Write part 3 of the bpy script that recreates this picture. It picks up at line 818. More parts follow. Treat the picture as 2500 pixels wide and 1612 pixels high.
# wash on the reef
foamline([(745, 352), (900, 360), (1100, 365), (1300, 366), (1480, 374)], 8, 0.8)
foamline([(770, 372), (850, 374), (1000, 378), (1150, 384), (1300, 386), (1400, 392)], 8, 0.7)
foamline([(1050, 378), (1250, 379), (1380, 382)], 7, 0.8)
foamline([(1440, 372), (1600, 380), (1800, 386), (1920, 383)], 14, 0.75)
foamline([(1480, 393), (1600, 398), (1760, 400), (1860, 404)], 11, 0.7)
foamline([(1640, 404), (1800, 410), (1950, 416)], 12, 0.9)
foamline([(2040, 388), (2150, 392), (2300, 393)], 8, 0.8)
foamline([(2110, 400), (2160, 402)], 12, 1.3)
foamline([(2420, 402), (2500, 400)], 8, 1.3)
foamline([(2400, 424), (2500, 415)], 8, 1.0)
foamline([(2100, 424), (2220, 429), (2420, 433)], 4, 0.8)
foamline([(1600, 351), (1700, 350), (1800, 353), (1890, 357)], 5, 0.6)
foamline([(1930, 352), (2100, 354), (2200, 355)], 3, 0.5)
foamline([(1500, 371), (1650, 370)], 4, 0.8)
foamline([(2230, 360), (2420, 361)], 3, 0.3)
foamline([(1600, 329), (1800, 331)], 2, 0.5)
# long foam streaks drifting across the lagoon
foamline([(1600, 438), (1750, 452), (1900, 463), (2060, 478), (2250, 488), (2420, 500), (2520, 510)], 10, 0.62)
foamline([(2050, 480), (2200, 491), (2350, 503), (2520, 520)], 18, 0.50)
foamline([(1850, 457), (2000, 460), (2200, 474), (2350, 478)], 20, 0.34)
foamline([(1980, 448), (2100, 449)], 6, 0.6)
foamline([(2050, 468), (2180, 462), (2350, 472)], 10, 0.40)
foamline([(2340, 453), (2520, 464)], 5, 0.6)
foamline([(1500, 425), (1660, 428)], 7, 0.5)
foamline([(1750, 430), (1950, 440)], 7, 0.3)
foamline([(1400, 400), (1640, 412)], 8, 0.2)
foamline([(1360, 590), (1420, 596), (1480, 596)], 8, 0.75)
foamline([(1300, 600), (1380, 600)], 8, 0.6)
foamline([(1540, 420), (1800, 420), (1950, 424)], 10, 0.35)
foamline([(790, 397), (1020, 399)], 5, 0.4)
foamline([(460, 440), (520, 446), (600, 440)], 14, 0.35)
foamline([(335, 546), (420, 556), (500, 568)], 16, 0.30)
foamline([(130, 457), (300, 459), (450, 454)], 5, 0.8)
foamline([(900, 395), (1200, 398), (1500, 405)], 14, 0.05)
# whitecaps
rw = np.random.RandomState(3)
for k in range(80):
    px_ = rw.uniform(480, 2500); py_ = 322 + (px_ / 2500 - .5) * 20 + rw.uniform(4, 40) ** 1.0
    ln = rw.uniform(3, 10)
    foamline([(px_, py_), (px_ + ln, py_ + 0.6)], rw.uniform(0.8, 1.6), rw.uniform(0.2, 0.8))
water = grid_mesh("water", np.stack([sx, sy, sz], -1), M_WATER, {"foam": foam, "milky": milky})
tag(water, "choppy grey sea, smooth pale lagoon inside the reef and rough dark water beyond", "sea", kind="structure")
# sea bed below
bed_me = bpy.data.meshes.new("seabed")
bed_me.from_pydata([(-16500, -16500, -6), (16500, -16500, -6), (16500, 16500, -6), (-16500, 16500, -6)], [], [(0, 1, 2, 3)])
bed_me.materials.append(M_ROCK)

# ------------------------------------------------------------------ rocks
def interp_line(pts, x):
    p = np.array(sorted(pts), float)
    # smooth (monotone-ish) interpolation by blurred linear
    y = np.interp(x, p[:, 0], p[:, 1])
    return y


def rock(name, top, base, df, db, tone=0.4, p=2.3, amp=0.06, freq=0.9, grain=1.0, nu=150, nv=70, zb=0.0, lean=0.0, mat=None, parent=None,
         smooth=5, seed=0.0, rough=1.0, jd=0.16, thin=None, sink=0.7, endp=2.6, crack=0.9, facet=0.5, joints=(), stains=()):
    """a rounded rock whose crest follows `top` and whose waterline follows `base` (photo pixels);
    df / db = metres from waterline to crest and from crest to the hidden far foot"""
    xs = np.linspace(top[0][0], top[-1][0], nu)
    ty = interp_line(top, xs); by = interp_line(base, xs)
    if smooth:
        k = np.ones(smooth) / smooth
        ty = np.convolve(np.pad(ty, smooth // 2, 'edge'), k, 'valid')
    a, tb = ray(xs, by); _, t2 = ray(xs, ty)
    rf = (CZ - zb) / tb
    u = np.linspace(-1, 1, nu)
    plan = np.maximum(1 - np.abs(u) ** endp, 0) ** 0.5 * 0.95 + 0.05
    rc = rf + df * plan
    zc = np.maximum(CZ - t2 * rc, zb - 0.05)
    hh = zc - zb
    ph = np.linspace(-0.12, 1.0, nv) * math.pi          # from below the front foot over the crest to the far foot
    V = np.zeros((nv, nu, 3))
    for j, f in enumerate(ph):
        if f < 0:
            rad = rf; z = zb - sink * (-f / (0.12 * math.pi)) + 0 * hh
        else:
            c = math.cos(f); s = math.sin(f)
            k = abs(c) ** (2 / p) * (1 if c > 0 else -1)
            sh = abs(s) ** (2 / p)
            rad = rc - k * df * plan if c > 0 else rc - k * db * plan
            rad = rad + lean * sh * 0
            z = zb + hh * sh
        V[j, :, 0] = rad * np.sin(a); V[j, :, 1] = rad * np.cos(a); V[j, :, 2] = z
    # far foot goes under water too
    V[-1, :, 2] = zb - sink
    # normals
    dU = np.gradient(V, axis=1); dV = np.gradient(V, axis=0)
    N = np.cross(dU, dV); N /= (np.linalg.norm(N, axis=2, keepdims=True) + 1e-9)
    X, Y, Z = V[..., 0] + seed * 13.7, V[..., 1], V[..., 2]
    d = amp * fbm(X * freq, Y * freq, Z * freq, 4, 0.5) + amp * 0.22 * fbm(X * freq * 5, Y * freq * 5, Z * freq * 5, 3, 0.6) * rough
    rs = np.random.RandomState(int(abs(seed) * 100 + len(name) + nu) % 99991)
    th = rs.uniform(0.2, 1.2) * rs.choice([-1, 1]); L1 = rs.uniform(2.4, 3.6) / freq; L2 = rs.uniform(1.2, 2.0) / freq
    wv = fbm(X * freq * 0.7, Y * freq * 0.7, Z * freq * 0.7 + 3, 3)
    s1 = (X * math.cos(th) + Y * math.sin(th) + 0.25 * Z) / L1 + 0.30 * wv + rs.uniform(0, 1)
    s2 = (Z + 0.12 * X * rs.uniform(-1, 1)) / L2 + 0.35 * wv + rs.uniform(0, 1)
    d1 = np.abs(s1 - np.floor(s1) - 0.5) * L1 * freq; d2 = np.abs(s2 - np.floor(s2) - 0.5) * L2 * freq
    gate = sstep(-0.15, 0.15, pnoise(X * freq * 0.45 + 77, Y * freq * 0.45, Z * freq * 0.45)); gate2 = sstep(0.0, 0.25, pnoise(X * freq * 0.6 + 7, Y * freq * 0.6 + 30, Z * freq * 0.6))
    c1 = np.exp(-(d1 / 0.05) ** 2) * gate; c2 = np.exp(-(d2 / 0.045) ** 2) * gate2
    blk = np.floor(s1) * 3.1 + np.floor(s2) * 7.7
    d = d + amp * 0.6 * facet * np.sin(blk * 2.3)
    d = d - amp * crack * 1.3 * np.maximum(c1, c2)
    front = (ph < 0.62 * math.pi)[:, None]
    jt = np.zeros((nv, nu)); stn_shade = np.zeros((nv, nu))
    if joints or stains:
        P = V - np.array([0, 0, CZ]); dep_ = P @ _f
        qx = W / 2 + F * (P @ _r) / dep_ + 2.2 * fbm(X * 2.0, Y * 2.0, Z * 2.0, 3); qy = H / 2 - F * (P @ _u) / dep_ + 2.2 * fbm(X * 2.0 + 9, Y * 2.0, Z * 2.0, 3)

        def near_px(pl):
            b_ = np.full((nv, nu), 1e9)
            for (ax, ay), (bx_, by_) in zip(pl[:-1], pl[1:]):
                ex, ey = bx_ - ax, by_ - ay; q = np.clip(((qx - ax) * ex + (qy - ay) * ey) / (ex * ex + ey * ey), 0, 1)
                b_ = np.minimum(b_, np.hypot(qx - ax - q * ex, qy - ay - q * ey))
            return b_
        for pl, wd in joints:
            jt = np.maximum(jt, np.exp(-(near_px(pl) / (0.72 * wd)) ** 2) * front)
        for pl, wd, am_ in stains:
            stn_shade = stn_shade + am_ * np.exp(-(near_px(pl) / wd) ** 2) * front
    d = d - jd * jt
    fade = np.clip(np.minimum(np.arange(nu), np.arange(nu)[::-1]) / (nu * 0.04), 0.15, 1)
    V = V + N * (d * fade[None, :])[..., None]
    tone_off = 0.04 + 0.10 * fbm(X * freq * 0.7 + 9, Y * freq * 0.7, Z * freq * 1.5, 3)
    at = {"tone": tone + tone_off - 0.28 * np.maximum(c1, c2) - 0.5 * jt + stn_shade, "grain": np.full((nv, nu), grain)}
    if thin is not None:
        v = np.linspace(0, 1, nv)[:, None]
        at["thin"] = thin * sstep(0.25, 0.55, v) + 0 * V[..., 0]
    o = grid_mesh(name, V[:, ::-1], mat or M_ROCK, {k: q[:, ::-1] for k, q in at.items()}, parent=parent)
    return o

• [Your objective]
Gather every line from the listing above in which the word "pixels" appears.

• [Correct output]
Write part 3 of the bpy script that recreates this picture. It picks up at line 818. More parts follow. Treat the picture as 2500 pixels wide and 1612 pixels high.
    """a rounded rock whose crest follows `top` and whose waterline follows `base` (photo pixels);